Be of good cheer, Christ has overcome the world! (cf. Jn 16:33) Many in the West want us to believe that people are becoming less interested in religion.  They have told both themselves and others that the insights of faith are irrelevant to the study of the world and the human person. That is not true! If people are losing interest in religion, it is often due to the fact that they are not being given deep answers to the profound questions that are stirring within their hearts.  Radical secularism is a weak ideology that fails to provide meaningful answers.  However, concrete concern for our neighbour, coupled with well-articulated responses to perennial questions will always do so. Many non-Christian men and women have told me that they are surprised to identify more closely with Christians than with the prevailing secular culture that is in a state of rapid moral and intellectual devolution. They have been able to look beyond the scandals caused by some evil clerics and recognize, at least, dimly, the voice of God emerging from within them.

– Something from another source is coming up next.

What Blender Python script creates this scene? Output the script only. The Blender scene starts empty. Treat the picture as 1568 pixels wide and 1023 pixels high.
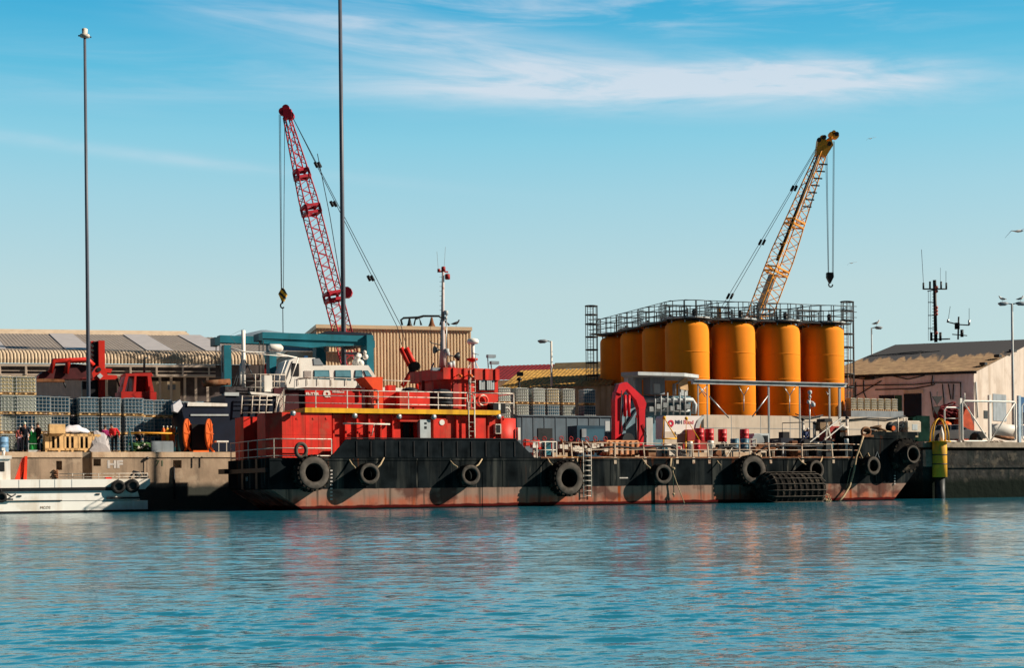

Just last week, I received yet another email from someone in search of God. In it, the young woman wrote: “I recently started my PhD at the University of Toronto and was reconsidering some of the questions I never really found answers to. I thought it might be time I started looking for those answers again.”

You are called to help them! Use what you have learned to help others come to know and love God. Help our brothers and sisters reach the top of the mountain!

There is a good chance that you will not remember a single thing from tonight’s address, hopefully, not because of its quality!  However, if there is only one thing, may it be this:  ask yourself this one simple question each night before going to bed.  Jesus Christ’s heart burns with love for me, what did my heart burn with love for today? I pray that, above all, it will always burn with love for Him!  God bless you!